Pages

Sunday, August 29, 2010

Planning a Fall Garden @ Urban Harvest

Last week I attended one of Urban Harvest’s classes called Planning a Fall Garden. The instructors were my neighbors, Gary Edmondson and Ray Sher. I think they have been on the Westbury Garden Tour just about every year. They have turned their entire yard into a fruit and vegetable garden with some flowers thrown in for good measure. Ray sells his city grown produce on Saturdays at the Urban Harvest Eastside Market. He is also the mastermind behind the new Westbury Community Garden.
I’ve actually already planted my fall garden, so why go to a class on planning a fall garden? Well, you never know what you might learn. This class was great for both novice and more experienced gardeners.
Here are the top ten things I learned:
  1. Do not use bark mulch as a mulch for your vegetable gardens, it may contain natural growth inhibitors and it can rob the soil of nitrogen. You should always use partially decomposed material as mulch. They recommended alfalfa hay or compost.
  2. Cottonseed meal is a good fertilizer for just about anything.
  3. You can use tree leaves as a mulch for fruit trees but not veggies.
  4. They recommended a digging knife, expensive, but worth it.
  5. Save your seeds in the refrigerator in a sealed container with a little rice or powdered milk to absorb any moisture.
  6. If you have old seed, a good way to test if it will germinate is to put it in a damp paper towel.

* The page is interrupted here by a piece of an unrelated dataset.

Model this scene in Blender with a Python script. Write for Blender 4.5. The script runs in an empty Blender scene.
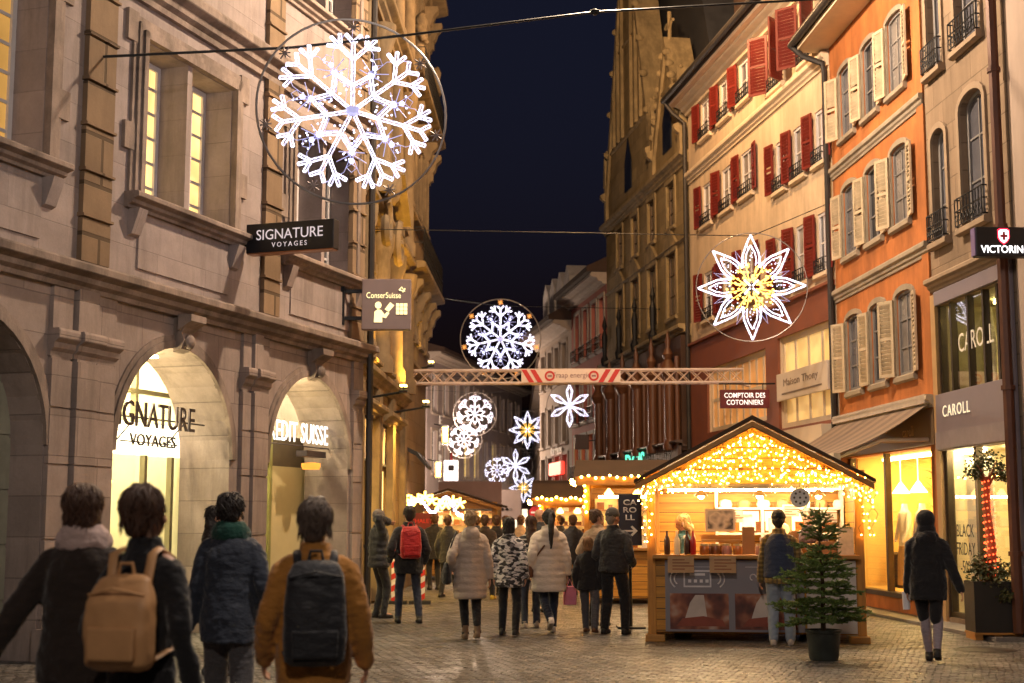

Keep the paper towel damp, after a couple of days start checking daily if the seeds have germinated.
  7. Put soft phosphate or bone meal in the planting hole of onions and tomatoes.
  8. Plant leaks in a trench and slowly cover them as they grow.
  9. Put garlic in the refrigerator for 2 months before planting. For Houston, plant garlic in mid-October and harvest in May.
  10. There are two kinds of arugula. The one I am familiar with is spicy and has an oak leaf shape and is referred to as wild. The other (Astro is one variety) is less spicy, has a more rounded leaf, and has shorter time to harvest.
If you are new to fruit and vegetable gardening in Houston, I highly recommend Dr. Bob Randall’s book, Year Round Vegetables, Fruits, and Flowers for Metro Houston.